While she’s no mug in the long exchanges, the Japanese has devised ways to snap shut rallies sooner. While the gameplan against Sindhu remained the same, the Japanese has found sharper ways to keep the shuttle to the sides and down. Essentially, the idea is to make the Indian bend and move for low retrieves. There are softer drops and highly manoeuvred flicks, denying Sindhu any aerial room to smash.
“Sindhu tried her best to counter her gameplan, but couldn’t sustain it over all the rallies,” coach Amrish Shinde would say later.
When high tosses were traded, Sindhu had Okuhara in wee-bit trouble, but on a day that her body-defense and net wasn’t as sharp, Sindhu couldn’t drive the knife in further. Both sets, Okuhara would tussle for a lead and then hang onto it desperately.
There is a general urgency that’s come into Okuhara’s game since last year. Fiercely attacking oftener, gone is the languid pace.

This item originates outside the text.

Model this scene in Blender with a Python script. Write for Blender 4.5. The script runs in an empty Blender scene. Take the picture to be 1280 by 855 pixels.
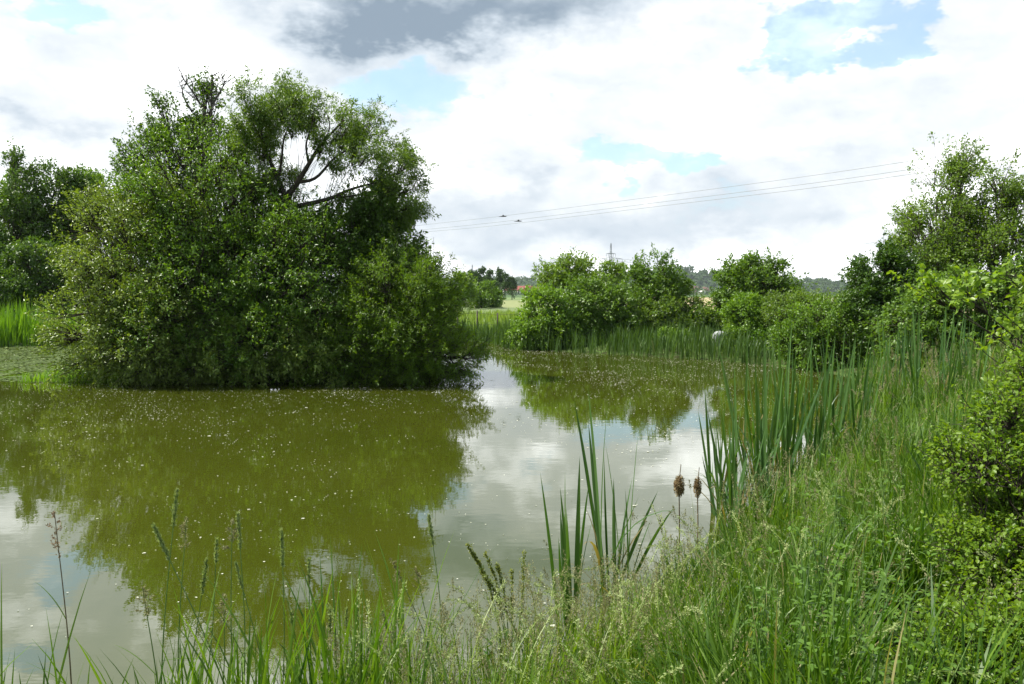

The intent is to cut short any resistance. Perhaps the back-breaker even as Sindhu launched repeated comeback bids was the latest of Okuhara’s go-to shots: a reverse drop. It’s where she shapes up to send a delicate shuttle to the left by closing the face of the racquet, but strikes it on the part of the racquet that sends it looping down right.
It’s deceptive high art, and in longer rallies Okuhara had Sindhu hustled this way and that with one overhead and one forehand outright winner, to take off from 18-16. “She used it few times, but in the end stages,” Shinde attested.
The Indian now returns for a week of recharging her fitness before she heads out to China for the World’s. It’s where her Okuhara tale took off.